Presumably, that also means the Pentagon can’t count how many civilians it has accidentally killed in the name of ridding the region of ISIS. On Tuesday, U.S. Central Command said it had investigated 18 charges so far of civilian casualties from the start of the air campaign against ISIS. Two of those cases are pending.

“I cannot give you a specific number of ISIL fighters [killed],” Kirby noted, using the Pentagon’s preferred acronym. “We just know it is hundreds—several hundreds.”

Meanwhile, progress in this war continues to be measured on fluid standards—where ISIS is trying to go, whether it can go there, and if local forces can fend them off. It is not a decisive war, with a single, signature victory, but a war of attrition. But there is no consensus about what the attrition of ISIS looks like. Success—and failure—is in the eye of the beholder.

In the northern Syrian city of Kobani, for example, which, according to The Wall Street Journal, has seen 31 percent of U.S. and coalition strikes, Kurdish and local forces appear to be taking back parts of the city. But how much they have regained or how durable their hold is remains unclear. Kirby said that while the Kurdish forces control the majority of the city, it “remains contested.”

Breaking the will of ISIS, the military argues, is not a statistic. And too much of a focus on numbers can obscure strategic truths. Take the chief metric of the war in Vietnam—body counts, which ultimately did not answer whether the strategy was working.

Daniel Bolger, a retired lieutenant general who served in Iraq and Afghanistan, told The Daily Beast such thinking constricts how the U.S. thinks of war.

“You are applying Western metrics to someone who is not using that metric against you,” referring to ISIS, Bolger said. “How long we hang in there? That is the metric ISIS is watching.”

But in Bolger’s irregular wars, the military generated all sorts of statistics: the number of enemy bombs defused; the number of militants captured; the amount of money handed out to local chieftains; the number of surveillance flights overhead. The Pentagon’s research division even tried to used indirect metrics, like the price of fruit in local markets, to gauge the depth of the insurgency in Afghanistan.

And when hard numbers weren’t available, there were more than 100,00 troops in each theater to collect anecdotes about how things were going.

Today, there are only 2,140 U.S. troops in Iraq.

That makes it incredibly difficult to determine the effects of airstrikes, for example. At the peak of the Iraq and Afghanistan wars, U.S. ground troops were essential in not only determining targets, but then assessing the damage. In this war, the targeting is often happening on computer monitors thousands of miles away, capturing images from drones. The assessment of the strikes comes in real-time video from the aircraft. And Air Force assessors are the first to say such imaging never tells the whole story.
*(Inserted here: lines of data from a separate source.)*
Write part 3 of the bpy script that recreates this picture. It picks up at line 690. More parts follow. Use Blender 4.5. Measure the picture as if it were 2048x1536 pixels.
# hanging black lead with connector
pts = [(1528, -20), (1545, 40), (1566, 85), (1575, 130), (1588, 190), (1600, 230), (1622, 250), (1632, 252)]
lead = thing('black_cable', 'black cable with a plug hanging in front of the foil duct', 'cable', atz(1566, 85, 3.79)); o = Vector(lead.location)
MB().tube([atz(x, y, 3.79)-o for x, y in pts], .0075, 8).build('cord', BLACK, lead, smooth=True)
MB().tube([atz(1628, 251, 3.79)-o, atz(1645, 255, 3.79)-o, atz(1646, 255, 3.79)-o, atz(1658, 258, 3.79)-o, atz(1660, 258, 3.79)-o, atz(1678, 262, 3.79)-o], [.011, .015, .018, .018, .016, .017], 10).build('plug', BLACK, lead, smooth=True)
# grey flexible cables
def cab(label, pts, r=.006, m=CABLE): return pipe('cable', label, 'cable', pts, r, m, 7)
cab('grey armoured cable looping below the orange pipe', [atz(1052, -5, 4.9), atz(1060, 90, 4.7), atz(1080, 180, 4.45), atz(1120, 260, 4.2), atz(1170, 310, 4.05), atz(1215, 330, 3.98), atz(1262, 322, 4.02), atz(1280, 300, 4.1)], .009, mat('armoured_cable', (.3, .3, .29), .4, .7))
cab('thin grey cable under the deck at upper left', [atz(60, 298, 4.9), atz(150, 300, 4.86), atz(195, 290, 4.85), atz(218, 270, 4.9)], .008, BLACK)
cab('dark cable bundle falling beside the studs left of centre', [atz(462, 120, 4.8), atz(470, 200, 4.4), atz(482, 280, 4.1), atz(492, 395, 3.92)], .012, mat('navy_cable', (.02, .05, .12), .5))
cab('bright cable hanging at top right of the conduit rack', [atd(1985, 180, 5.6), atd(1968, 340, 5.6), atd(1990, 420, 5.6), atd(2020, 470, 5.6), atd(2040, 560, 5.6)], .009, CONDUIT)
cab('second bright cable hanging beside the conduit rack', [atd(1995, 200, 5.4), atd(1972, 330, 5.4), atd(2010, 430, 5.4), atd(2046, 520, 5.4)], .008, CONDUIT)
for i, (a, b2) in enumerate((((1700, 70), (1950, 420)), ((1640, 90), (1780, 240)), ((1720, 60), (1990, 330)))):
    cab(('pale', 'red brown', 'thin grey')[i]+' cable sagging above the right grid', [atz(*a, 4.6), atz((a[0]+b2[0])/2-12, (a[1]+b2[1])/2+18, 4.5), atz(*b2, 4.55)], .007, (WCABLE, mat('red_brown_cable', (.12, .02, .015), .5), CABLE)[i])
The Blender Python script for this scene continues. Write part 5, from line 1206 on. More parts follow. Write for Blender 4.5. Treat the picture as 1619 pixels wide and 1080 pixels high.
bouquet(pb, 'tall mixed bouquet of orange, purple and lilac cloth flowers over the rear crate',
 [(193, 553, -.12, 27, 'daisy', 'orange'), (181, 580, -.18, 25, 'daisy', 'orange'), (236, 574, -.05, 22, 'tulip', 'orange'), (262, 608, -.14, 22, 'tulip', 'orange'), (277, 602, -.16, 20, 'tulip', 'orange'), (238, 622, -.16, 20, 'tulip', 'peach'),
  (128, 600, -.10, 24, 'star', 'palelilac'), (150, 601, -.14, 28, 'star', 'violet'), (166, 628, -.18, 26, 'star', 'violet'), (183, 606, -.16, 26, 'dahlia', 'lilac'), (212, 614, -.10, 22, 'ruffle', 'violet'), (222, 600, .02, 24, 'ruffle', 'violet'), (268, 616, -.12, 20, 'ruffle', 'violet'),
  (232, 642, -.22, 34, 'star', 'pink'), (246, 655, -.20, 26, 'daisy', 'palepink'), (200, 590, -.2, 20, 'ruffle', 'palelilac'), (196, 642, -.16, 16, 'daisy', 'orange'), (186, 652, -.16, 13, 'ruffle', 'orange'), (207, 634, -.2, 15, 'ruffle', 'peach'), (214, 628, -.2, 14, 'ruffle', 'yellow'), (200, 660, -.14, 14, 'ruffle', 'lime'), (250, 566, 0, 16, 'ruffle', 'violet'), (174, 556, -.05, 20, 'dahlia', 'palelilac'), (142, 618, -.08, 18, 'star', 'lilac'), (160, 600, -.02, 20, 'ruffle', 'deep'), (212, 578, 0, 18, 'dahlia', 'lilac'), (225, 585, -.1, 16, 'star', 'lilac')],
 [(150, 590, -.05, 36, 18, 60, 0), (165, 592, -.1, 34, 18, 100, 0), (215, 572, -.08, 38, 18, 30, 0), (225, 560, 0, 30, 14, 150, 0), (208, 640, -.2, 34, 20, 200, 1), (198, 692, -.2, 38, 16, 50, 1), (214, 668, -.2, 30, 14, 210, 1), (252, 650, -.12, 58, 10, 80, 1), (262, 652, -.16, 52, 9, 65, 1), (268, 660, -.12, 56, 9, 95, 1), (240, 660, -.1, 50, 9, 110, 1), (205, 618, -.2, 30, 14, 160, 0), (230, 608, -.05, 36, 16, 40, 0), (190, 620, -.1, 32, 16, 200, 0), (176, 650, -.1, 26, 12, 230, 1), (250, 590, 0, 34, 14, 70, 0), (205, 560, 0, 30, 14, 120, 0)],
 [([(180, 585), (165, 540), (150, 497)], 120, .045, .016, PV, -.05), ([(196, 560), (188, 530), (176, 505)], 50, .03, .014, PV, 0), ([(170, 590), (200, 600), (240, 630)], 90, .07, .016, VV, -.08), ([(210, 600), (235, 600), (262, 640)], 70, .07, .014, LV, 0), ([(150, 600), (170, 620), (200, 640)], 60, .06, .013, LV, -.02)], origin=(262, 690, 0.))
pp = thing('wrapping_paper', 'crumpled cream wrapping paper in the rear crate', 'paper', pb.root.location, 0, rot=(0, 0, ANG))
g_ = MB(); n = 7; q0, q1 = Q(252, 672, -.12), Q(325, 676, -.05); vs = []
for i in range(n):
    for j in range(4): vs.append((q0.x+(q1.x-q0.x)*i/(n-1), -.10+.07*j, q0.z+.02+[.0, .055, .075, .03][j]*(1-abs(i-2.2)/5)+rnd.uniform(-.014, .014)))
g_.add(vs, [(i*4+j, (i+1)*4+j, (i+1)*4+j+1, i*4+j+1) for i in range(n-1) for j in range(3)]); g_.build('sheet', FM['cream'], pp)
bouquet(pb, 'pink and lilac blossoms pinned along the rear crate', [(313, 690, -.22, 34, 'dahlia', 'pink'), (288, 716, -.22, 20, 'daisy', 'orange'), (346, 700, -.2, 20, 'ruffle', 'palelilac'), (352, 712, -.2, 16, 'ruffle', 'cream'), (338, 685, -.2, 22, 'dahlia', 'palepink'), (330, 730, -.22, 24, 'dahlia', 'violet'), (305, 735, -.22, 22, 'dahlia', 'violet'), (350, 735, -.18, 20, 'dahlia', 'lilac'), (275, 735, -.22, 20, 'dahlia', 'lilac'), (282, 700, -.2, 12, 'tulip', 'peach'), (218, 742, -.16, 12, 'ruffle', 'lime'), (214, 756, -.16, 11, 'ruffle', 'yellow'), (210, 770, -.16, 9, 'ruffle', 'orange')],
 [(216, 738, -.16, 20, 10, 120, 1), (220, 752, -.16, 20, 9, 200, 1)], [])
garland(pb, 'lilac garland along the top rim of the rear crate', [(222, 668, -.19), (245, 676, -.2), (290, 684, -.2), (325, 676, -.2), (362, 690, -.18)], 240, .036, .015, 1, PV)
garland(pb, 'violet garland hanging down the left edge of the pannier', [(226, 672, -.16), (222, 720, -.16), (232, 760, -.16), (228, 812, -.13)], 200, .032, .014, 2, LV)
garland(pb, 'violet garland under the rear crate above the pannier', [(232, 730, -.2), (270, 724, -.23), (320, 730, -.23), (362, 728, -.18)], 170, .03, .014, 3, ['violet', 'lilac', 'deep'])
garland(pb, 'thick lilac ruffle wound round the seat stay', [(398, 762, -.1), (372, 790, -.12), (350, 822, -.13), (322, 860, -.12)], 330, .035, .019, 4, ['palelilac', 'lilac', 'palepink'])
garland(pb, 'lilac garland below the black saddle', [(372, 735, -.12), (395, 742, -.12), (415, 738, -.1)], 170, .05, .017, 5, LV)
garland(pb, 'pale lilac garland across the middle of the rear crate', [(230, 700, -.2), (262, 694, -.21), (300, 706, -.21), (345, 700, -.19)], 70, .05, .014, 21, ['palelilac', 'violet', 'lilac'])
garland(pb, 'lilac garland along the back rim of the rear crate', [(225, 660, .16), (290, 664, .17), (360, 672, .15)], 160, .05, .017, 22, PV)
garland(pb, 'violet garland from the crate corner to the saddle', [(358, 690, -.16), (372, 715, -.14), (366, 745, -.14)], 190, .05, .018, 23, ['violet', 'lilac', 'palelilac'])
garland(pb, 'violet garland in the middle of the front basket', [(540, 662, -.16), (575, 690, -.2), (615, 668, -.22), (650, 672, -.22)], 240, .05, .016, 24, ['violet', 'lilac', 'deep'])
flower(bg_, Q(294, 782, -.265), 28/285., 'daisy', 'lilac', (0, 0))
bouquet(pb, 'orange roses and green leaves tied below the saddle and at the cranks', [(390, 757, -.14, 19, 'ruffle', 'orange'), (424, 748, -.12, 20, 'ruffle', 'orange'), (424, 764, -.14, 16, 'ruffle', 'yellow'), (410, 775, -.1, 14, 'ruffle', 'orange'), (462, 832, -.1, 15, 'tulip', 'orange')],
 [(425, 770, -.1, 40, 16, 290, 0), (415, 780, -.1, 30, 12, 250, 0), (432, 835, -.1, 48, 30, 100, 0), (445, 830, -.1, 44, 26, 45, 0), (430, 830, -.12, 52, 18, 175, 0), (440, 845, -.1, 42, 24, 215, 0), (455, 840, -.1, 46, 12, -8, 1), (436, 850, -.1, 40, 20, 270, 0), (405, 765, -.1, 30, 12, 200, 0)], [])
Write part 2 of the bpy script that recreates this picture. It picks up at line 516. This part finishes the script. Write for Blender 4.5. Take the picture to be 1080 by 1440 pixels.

For Lawrence Korb, a senior fellow at the Washington D.C.-based Center for American Progress, the military argument that statistics don’t tell the story is nothing more than an excuse, one that potentially leads the United States to endless war. As he told The Daily Beast: “I think what they are doing is they are using the mistakes of the past to justify what they can’t measure now. That is essentially what is going on. They don’t have the data.”

It is part of the move away from decisive warfare. Iraq may have been an irregular fight, but it had major moments. The U.S. launched campaigns in the restive Iraqi city of Fallujah and a surge campaign in Baghdad. In Afghanistan, there was a push to take back the southern province Helmand. But this war jumps from city to city, depending the threat of the day. According to daily battlefield press releases, in just the first six days of this year, the airstrikes have targeted four cities in Syria and eight in Iraq. With that, there is no means to consistently measure progress. Each day the war moves to a new front line.

Part of the problem is the mandate of the war and the means with which the U.S. is fighting it do not match up. In his Sept. 10 national address announcing the addition of ground troops, President Obama said the coalition would “degrade, and ultimately destroy” ISIS.

And yet Dempsey and others have repeatedly said ISIS cannot be defeated militarily. So however detailed the statistics of the battlefield are, they cannot achieve the goal. If thousands of tanks are destroyed, for example, and ISIS can still successfully draw fighters from around the world, the numbers don’t matter.

The U.S. military has said it is too early to make any conclusions, other than the war is on course. Officials have said the war to reclaim upward of a third of Iraq and a quarter of Syria from ISIS could take years.

“I think it is important to say it is too soon to judge success or failure,” said Col. Steven Warren, a Pentagon spokesman.

Korb believes the very number that once haunted the generals of Vietnam could change the overall indifference to the lack of details about the latest effort—U.S. troop deaths.

If ISIS “came into a base and killed hundreds of troops, then people would ask a lot more questions.”